Carrie Hall's Romance of the Patchwork Quilt
was my pattern source and how-to guide.


As quilt books became more available I adopted a different aesthetic, far more mainstream and less creative. And I learned one should make triangle templates, not just eyeball them. (Later, Rotary Cutting)

Several decades later I returned to my original idea.

Several people are better at this than I.

Sujata Shah

Kathy Doughty

Jen Kingwell

I talked about Value Variability in our recent Episode #13 of our Six Know It Alls show.
Buy a copy here:

Link to Fawn's paper (minus photos): "Aesthetics & Ethnicity: Scotch-Irish Quilts in West Virginia," Uncoverings 1994 (Volume 15), American Quilt Study Group.
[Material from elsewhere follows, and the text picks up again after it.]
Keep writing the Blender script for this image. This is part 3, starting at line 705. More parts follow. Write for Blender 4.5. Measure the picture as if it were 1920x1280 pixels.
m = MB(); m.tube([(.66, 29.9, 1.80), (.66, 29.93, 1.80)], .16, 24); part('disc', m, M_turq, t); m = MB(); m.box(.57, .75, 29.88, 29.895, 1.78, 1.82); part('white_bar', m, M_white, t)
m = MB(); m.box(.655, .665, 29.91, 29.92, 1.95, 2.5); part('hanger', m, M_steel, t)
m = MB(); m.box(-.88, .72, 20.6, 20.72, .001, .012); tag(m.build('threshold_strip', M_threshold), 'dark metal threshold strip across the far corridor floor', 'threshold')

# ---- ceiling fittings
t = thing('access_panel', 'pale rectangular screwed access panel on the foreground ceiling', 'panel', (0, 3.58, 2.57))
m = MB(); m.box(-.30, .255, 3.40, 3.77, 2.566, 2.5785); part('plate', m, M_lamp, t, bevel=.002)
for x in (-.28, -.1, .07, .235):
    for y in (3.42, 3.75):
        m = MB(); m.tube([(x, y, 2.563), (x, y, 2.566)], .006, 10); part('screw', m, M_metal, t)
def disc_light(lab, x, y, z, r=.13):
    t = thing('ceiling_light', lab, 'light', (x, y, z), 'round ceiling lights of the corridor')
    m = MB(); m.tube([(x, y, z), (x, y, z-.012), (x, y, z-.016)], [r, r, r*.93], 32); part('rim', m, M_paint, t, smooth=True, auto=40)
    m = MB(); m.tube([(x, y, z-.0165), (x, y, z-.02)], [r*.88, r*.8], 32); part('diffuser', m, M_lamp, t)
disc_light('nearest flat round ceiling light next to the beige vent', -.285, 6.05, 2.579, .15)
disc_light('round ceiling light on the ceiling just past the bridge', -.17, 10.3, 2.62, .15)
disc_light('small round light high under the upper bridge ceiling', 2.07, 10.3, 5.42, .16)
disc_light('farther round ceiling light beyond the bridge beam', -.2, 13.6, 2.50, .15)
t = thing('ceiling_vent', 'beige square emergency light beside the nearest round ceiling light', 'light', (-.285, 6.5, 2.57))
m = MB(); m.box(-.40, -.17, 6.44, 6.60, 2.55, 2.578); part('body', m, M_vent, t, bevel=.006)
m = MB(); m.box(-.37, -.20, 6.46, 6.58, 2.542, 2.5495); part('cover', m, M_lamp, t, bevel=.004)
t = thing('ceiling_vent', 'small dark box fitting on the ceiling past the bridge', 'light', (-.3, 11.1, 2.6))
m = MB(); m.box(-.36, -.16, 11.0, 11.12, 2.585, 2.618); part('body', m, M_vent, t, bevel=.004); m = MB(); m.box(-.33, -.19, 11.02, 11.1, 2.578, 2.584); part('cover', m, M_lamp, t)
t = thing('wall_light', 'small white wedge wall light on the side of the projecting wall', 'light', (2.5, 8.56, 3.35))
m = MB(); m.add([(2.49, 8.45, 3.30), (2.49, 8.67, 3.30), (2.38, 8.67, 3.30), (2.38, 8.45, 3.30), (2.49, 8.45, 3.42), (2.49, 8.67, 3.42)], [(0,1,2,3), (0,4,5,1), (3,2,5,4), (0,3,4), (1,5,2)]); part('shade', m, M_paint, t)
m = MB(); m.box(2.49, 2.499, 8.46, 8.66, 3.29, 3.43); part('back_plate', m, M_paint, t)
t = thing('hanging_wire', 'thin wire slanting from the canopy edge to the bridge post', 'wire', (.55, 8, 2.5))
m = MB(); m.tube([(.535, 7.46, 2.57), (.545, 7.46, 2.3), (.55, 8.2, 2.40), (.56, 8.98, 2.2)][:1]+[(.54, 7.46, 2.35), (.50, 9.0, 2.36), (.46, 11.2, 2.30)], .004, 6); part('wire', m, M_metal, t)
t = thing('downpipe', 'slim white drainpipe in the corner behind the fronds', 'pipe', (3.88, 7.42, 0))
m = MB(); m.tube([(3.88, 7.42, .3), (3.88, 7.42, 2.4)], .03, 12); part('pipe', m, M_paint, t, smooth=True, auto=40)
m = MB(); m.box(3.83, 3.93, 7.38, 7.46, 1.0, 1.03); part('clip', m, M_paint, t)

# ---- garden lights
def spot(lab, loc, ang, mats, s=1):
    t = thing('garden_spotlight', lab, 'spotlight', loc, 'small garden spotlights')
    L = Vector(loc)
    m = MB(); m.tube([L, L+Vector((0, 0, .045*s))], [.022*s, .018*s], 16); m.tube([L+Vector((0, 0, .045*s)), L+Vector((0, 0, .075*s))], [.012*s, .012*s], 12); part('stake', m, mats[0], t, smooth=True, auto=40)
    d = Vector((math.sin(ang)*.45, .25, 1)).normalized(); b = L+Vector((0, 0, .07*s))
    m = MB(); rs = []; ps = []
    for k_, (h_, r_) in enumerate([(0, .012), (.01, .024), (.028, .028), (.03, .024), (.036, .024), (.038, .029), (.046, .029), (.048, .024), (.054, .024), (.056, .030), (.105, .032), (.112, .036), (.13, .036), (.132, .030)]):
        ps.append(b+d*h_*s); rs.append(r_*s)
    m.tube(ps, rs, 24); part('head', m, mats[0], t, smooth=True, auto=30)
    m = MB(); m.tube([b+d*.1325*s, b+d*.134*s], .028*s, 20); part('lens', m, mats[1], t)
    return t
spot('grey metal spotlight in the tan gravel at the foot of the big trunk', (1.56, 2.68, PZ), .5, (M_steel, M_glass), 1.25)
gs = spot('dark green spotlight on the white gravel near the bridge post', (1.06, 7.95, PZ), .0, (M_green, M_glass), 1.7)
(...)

And her book: Fawn Valentine, West Virginia Quilts And Quiltmakers: Echoes from the Hills (Athens: Ohio University Press, 2000),

Watch a 30 minute video by Teri Klassen: Vernacular Design Methods of Tennessee Delta Quilts


  1. Enjoyed your blog today. The quilts I saw as a child highly influenced my idea of what a quilt should look like. And the quilts I make today are still on the familiar static side of things.

  2. Great blog... both of them. I like a small taste of value variation rather than a full out war. I also like to put in one clinker fabric that isn't quite in line when doing what I like to call planned scrappy. And I love, love, love Steve Martin's non-conformists' oath. ;-]

  3. Now for a philosophical, or is it rhetorical?, questions - who does these quilts better, those who never learned the rules, or those who learned the rules and deliberately work to break them? And when the learned rules are being deliberately broken, why are they often reserved compared to some of the older quilts you've shown today (maybe it's the photos you selected for today?) ?
    As time passes, I find my preference in quilts has moved from what quilts "should" be (very well coordinated fabrics, identical placement in blocks) to scrappy quilts (still mostly coordinated fabrics and placement), and now moving toward the ones that break most if not all the rules. Right now they seem to make my eyes and brain happier with so much to look at. Or is it that these quilts show me that all those spur of the moment goes with nothing else in the stash "I like it!" purchases can come together and make quilts that work even though the the rules say they shouldn't?

    1. Excellent point: who does these quilts better, those who never learned the rules, or those who learned the rules and deliberately work to break them? There is definitely a visual difference between the two styles, I guess, based on the maker's intent.

  4. Enjoyed this article! My preference is pretty far over into the variable value/chaos end of the scale, but I don't do it as much as I used to. Thanks, as always, for making me think.

  5. Great article. I too am influenced by the quilts I inherited, and those we began being able to read about in the 1980's and into the 90s. There wasn't much out there, and it was fun to study them. The Lemoyne star quilt I inherited influenced me to love the fabrics of another century.